Menjelang dan selama ramadhan kali ini, pikiran saya sibuk melanglang, termenung, membayangkan seperti apa rasanya jika posisi lelaki itu terjadi pada salah satu diantara kami. Atau mungkin posisi perempuan itu yang akhirnya menuntaskan segalanya. Pikiran saya mencari-cari, harus seperti apakah menghadapinya? Harus seperti apakah menampilkan diri setelah ditinggal oleh seseorang yang setia mendampingi selama ini? Atau, apakah yang tengah dialami seseorang yang telah pergi itu? Harus seperti apakah makhluk yang telah menemukan jalan akhirnya? Apa yang ia alami, di dimensi yang lain? Atau, sungguh, betapa tak kuasanya manusia berpaling dari ajal, walau bulan penuh cinta ini telah tampak untuk disongsong.

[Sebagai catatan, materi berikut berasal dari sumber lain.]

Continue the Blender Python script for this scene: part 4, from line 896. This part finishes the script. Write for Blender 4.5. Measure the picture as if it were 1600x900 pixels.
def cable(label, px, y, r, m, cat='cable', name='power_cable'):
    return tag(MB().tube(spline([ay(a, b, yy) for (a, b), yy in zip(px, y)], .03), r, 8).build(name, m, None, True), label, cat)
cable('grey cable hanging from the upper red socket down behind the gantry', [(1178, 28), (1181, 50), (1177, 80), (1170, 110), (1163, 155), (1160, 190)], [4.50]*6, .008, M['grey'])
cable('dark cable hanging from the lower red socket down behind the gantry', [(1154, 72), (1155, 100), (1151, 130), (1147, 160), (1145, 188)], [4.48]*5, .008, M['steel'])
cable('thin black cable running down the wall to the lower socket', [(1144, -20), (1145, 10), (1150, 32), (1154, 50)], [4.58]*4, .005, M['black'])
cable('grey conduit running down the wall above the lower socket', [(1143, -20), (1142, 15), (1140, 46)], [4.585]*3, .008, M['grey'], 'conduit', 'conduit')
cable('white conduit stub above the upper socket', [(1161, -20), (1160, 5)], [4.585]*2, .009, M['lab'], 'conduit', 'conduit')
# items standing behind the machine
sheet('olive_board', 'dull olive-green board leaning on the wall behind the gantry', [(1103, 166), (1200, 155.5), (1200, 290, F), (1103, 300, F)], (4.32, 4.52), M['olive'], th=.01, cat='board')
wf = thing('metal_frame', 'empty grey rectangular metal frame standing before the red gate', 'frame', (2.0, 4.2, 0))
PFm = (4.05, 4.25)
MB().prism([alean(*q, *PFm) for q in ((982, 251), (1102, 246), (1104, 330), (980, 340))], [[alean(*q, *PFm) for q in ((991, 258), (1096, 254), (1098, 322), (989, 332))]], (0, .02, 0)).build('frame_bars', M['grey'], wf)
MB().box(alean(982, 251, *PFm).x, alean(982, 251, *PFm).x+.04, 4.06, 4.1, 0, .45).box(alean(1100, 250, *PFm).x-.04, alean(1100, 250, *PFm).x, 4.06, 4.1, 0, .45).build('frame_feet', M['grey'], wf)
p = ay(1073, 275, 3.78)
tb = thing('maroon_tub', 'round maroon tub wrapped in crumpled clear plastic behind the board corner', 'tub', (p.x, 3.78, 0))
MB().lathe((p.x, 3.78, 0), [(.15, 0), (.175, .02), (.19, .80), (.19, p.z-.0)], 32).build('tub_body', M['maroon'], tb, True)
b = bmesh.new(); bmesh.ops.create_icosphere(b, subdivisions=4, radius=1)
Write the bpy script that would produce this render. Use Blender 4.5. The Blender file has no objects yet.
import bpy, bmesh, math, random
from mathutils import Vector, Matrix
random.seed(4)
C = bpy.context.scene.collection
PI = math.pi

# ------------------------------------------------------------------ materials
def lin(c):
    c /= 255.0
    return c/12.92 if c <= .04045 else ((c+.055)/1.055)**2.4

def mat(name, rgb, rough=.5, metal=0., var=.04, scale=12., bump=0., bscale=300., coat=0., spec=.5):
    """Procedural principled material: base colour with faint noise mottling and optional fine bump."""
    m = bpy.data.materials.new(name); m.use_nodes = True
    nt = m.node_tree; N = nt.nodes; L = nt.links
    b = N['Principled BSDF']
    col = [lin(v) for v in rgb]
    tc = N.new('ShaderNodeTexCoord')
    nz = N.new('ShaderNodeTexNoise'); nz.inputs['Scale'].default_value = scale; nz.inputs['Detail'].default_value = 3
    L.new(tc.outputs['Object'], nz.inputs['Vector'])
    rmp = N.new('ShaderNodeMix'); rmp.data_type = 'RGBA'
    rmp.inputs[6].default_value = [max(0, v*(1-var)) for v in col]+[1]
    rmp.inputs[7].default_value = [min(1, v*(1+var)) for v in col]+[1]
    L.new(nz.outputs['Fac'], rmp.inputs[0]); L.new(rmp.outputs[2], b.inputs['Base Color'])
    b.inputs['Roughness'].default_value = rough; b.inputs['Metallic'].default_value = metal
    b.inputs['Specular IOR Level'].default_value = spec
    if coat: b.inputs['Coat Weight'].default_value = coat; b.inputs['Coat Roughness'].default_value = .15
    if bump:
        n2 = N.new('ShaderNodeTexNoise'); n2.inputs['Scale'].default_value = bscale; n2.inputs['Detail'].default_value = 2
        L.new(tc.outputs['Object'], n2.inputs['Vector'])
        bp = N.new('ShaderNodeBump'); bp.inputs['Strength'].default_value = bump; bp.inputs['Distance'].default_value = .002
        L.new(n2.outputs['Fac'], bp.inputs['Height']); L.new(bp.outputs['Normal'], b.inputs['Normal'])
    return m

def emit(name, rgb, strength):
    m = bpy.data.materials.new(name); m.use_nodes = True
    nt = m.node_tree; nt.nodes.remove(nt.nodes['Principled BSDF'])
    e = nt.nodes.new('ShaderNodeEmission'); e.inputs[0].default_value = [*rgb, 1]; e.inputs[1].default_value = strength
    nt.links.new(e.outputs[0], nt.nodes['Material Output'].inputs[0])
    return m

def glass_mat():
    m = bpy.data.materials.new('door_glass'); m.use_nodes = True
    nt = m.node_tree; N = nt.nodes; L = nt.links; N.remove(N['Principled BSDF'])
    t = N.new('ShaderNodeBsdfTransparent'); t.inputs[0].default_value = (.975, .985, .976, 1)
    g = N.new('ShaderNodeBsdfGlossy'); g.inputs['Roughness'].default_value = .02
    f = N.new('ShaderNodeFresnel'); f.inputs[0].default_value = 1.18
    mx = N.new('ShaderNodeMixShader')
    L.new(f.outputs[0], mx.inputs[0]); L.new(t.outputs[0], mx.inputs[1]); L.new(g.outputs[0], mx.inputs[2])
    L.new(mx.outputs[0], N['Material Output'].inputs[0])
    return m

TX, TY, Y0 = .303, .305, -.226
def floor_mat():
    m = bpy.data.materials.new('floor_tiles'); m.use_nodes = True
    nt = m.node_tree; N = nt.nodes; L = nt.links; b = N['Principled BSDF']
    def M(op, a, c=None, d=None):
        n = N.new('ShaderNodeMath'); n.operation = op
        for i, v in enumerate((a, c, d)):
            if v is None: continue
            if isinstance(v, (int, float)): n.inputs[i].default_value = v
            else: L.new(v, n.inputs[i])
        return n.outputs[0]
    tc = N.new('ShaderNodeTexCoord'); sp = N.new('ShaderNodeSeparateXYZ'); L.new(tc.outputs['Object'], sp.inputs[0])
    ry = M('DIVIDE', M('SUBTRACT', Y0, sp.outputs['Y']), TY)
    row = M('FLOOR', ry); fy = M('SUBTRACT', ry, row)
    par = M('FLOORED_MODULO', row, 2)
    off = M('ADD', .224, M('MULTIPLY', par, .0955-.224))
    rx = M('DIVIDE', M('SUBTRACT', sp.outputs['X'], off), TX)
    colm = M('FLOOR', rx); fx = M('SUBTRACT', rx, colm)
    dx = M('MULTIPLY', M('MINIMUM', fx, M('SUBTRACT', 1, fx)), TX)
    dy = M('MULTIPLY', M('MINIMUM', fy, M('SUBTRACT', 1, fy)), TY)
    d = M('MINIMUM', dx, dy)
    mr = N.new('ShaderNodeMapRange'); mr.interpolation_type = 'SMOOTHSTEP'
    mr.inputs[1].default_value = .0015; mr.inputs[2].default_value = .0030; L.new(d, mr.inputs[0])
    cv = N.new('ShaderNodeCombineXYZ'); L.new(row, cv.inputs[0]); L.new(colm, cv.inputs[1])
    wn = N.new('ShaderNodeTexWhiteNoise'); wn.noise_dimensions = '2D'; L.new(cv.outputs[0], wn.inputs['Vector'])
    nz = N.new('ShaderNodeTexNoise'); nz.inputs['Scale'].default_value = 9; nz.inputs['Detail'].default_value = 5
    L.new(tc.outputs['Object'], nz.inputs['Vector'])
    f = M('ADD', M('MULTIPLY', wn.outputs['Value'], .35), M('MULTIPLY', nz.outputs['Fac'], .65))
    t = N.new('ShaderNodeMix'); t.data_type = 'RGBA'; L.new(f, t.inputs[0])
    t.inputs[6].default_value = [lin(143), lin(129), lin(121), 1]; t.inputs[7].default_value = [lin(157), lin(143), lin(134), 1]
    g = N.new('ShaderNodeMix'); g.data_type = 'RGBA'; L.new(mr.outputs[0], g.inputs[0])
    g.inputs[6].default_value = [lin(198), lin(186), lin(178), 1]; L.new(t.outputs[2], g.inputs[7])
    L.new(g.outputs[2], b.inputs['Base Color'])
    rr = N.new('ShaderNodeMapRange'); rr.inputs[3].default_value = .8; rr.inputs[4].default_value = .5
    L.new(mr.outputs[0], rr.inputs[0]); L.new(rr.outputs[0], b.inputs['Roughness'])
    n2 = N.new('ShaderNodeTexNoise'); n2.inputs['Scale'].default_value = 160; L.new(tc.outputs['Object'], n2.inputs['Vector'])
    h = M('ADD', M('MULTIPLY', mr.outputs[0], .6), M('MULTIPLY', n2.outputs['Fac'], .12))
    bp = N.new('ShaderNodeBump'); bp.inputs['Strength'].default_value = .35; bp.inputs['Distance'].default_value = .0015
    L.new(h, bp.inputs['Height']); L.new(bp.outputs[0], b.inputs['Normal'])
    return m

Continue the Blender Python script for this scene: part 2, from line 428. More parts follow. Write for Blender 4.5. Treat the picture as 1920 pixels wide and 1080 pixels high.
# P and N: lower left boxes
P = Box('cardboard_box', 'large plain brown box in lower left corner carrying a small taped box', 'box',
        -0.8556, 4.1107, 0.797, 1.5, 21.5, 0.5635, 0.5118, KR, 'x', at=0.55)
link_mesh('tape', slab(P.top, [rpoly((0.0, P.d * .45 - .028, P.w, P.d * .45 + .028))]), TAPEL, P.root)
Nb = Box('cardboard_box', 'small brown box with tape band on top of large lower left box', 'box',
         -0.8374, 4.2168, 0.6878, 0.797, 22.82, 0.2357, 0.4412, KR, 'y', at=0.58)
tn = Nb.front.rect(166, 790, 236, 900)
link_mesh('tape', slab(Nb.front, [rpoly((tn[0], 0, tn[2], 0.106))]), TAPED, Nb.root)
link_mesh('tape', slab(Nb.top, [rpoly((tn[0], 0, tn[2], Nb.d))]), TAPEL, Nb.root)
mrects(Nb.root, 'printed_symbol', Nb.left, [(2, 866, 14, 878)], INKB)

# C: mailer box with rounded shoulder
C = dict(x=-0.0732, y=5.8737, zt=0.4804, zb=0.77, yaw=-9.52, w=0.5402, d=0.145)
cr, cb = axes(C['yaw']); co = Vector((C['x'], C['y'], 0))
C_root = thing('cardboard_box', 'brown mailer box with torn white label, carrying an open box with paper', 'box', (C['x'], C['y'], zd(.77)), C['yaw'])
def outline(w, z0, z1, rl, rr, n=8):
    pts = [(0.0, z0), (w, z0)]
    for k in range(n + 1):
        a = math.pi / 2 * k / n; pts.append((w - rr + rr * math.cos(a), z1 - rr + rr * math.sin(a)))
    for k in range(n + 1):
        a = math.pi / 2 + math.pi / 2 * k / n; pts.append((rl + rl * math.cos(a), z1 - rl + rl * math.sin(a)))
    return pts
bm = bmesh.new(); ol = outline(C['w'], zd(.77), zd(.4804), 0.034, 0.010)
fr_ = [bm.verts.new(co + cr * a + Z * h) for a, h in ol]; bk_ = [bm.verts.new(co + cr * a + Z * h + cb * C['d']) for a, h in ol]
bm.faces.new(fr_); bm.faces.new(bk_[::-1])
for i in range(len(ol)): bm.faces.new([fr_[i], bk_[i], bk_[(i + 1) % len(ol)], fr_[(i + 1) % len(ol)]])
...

Pikiran-pikiran yang mengganggu. Namun mau tak mau, menuntun jiwa ke dalam sebuah ruangan yang kosong. Hingga terus berpikir, apa saja yang akan menjadi isi dari ruangan itu, agar penghuninya dapat tinggal nyaman.

Hingga menjelang berakhirnya ramadhan, terasalah, mengapa tidak hanya lelaki itu yang merasakan kehilangan. Mungkin –bahkan pasti ada lelaki-lelaki lain, atau perempuan-perempuan lain, dengan usia dan bentuk kehilangan yang beragam. Menjelang berakhirnya ramadhan, segala kegelisahan terjawab. Menghadapkan kita pada kematian, adalah cara Tuhan untuk membuat hati kita yang telah keras dan berkarat, menjadi lembut. Hati yang dengan mudahnya bisa Ia bolak-balik. Hati yang banyak kita lalaikan untuk dijaga. Hati yang semakin hari semakin berkurang kadar sensitivitasnya. Hati yang kita abaikan walau hanya untuk merasakan, bahwa ada takdir di setiap tarikan nafas yang telah diberikan-Nya. Hati yang tidak kita sematkan pada ruangan penuh kasih, pada hal-hal yang menjadi bekal kita kelak ketika kematian itu bukan kita dengar lagi, tapi justru kita alami.

Dan, benarlah! Cara Tuhan untuk melembutkan hati hamba-Nya, jika bukan sebagai peringatan, tentunya sebagai cinta kasih-Nya yang masih mau kita datangi, walau kuantitas serta kualitasnya bukan sebagai hamba yang taat.

Maka nikmat Tuhanmu yang manakah yang kamu dustakan?

Dan… Wahai Sang Pemilik hatiku
Jika saja, Kau tak berkenan untuk selalu memberikan cara padaku
Bagaimana merawat dan memperlakukan milik-Mu ini
Maka, hancurlah diri yang fana ini sejak dulu
Dan… wahai Sang Pemilik hatiku
Jika saja, Kau tak berkenan untuk selalu kutemui
Menyebut nama-Mu di setiap keindahan pada pelupuk mataku
Maka, sungguh… siapa lagi yang akan kutemui kelak?